In turn, all these "decisions" affecting our "self" reinforce our self-concept, our belief in a personal self, and it builds and builds until it seems very, very solid and real, until the self-concept seems like reality itself.
The only problem is, this personal self isn't real. The whole idea of this separate entity who makes decisions and all that is just that—an idea—a story, a concept, a belief, a a fairy tale that doesn't actually exist.
Consider for a moment that perhaps you've never actually made any decisions. How could you? In the first place, you don't exist (as a separate thing), and in the second place, it's all just being done. Reality is doing everything, and always has been, and always will be. Another way to put this is that everything is happening automatically, on its own.
Consequently, there's no decisions to make, ever. If you want to know what your "decision" is about something, just look to see what happens. And that was the "decision," but there was actually no deciding or choosing, only the appearance of it. Everything just happened. Everything just happens.
To see this is also to see that it's impossible to make a "mistake," because nothing could have ever been any different than it was, and no decisions were ever made. In particular, your "personal" life could not have happened any differently than it did.
In other words, everything is just playing out. It's just going however it's going, and it's going to go that way no matter what we think we "decide" or "choose."
To realize this is to take a huge weight off your shoulders. When we really get that there is no personal "I," no personal "soul," no personal "spirit," no personal anything, it comes as a great relief. And conversely, buying into the whole "I" concept, even for a moment, feels like putting on a heavy suit of armor.
When we see that the world is running by itself, we see too that no "decision" needs to be made about anything. Rather, we simply find ourselves doing various things. "Oh, so that's what I decided."
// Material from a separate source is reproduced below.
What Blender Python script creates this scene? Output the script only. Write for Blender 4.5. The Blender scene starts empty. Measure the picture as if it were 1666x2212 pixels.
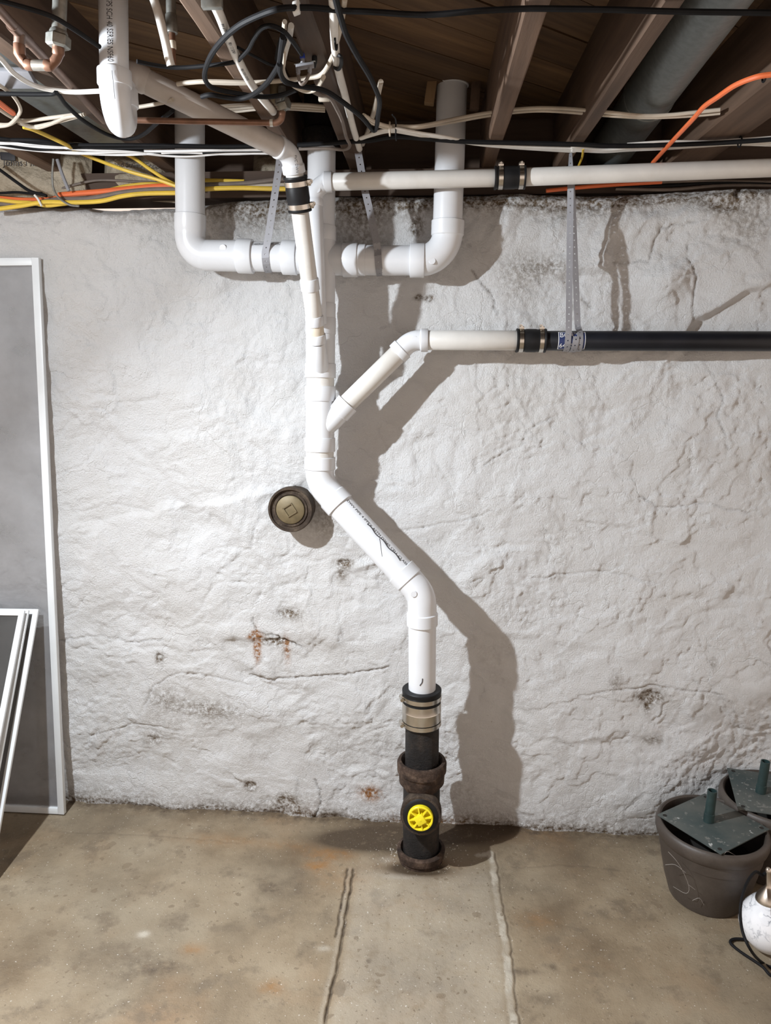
import bpy, bmesh, math, random
import numpy as np
from mathutils import Vector, Matrix, Euler

SC = bpy.context.scene
COL = SC.collection
V = Vector
random.seed(7)

# ------------------------------------------------------------------ camera
CAM_Z, PITCH, YAW, FPX = 1.68, 11.5, 3.2, 1600.0
cam_d = bpy.data.cameras.new('camera')
cam_d.sensor_fit = 'HORIZONTAL'
cam_d.sensor_width = 36.0
cam_d.lens = FPX / 1666.0 * 36.0
cam_d.clip_start = 0.02
cam = bpy.data.objects.new('camera', cam_d)
cam.location = (0, 0, CAM_Z)
cam.rotation_euler = (math.radians(90 - PITCH), 0, math.radians(YAW))
COL.objects.link(cam)
SC.camera = cam
RM = Euler(cam.rotation_euler).to_matrix()

# ------------------------------------------------------------------ light
world = bpy.data.worlds.new('world')
SC.world = world
world.use_nodes = True
bg = world.node_tree.nodes['Background']
bg.inputs[0].default_value = (1.0, 0.835, 0.72, 1)
bg.inputs[1].default_value = 0.96
LAMP = V((-1.25, 1.28, 2.10))
SC.view_settings.view_transform = 'Standard'
SC.view_settings.look = 'None'
SC.view_settings.exposure = 0.12
SC.view_settings.gamma = 1.0
SC.view_settings.use_curve_mapping = False
LAMP_POWER, LAMP_FILL = 46.0, 78.0          # all round glow of the bulb, and an added fill beam evening out the brightness
LAMP_DIR = V((.50, -.27, -.70)).normalized()

# ------------------------------------------------------------------ pixel -> room
def ray(px, py):
    return RM @ V(((px - 833.0) / FPX, -(py - 1106.0) / FPX, -1.0))
def at(px, py, Y):
    d = ray(px, py); t = Y / d.y
    return V((d.x * t, Y, CAM_Z + d.z * t))
def atz(px, py, z):
    d = ray(px, py); t = (z - CAM_Z) / d.z
    return V((d.x * t, d.y * t, z))
def dep(p):
    return -(RM.inverted() @ (V(p) - V((0, 0, CAM_Z)))).z
def rad(rpx, p):
    return rpx * dep(p) / FPX
# crops of the photograph that were measured at a larger size
def c1(x, y): return (.33613 * x, .33613 * y)
def c2(x, y): return (400 + .27611 * x, .27611 * y)
def c3(x, y): return (800 + .26411 * x, .26411 * y)
def c4(x, y): return (1180 + .29172 * x, .29172 * y)
def c9(x, y): return (.2401 * x, 300 + .2401 * y)

# ------------------------------------------------------------------ materials
def newmat(name):
    m = bpy.data.materials.new(name); m.use_nodes = True
    nt = m.node_tree
    return m, nt, nt.nodes['Principled BSDF']
def nd(nt, t, **kw):
    n = nt.nodes.new(t)
    for k, v in kw.items():
        if k in n.inputs: n.inputs[k].default_value = v
        else: setattr(n, k, v)
    return n
def ramp(nt, src, stops):
    r = nt.nodes.new('ShaderNodeValToRGB')
    el = r.color_ramp.elements
    while len(el) < len(stops): el.new(0.5)
    for e, (p, c) in zip(el, stops):
        e.position = p; e.color = (*c, 1) if len(c) == 3 else c
    nt.links.new(src, r.inputs[0])
    return r.outputs[0]
def mixc(nt, fac, a, b, mode='MIX'):
    n = nt.nodes.new('ShaderNodeMix'); n.data_type = 'RGBA'; n.blend_type = mode
    for i, s in ((0, fac), (6, a), (7, b)):
        if isinstance(s, bpy.types.NodeSocket): nt.links.new(s, n.inputs[i])
        elif i == 0: n.inputs[0].default_value = s
        else: n.inputs[i].default_value = (*s, 1)
    return n.outputs[2]
def math_(nt, op, a, b=0.0, clamp=False):
    n = nt.nodes.new('ShaderNodeMath'); n.operation = op; n.use_clamp = clamp
    for i, s in ((0, a), (1, b)):
        if isinstance(s, bpy.types.NodeSocket): nt.links.new(s, n.inputs[i])
        else: n.inputs[i].default_value = s
    return n.outputs[0]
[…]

There is a great relaxation behind this seeing, yet it also contains a paradox. The paradox is that, knowing that it's all running itself, we still do whatever we can to serve, knowing that anything we do or "attempt" to do is pre-determined anyway.
And yet we still "choose" to go in that direction, we still "incline" to serve in any way we can, while knowing that it's not actually a choice at all and only has that appearance. I'm afraid words are breaking down completely here, but the heart can and does understand.
Because everything is simply a playing out from one instant to the next, in that sense everything is pre-determined. Yet it's also more or less unpredictable too because of the immense complexity involved.
Simple events like the movement of the planets can be predicted, but complex chains of human events become essentially unpredictable because one would need a computer containing all the details and variables of reality itself in order to really predict with certainty. In that sense, reality is its own computer, "computing" from its countless components what the next instant is going to look like.
And yet in the midst of this complexity, the essential oneness of Reality is also ever-present. Another breakdown of the logic-structure, yet the inconsistencies of logic disturb our 3-pound brains only, and do not in any way disrupt or alter the essential oneness, harmony and ongoing magnificence of reality.
And in this ongoing process, reality itself is the ultimate arbiter of what is "right," what is "supposed to be." We can tell what is supposed to be simply from looking at what happens. What happens, reality itself, is always how it "should" be. Reality is always right.
Knowing that we cannot know the ultimate outcome of anything, we surrender this fictional "I"-ness to the incomprehensible majesty of the reality that moves the stars and the atoms and the flowers and is all those things too, moving itself, greeting itself, recognizing always itself in all "things" everywhere.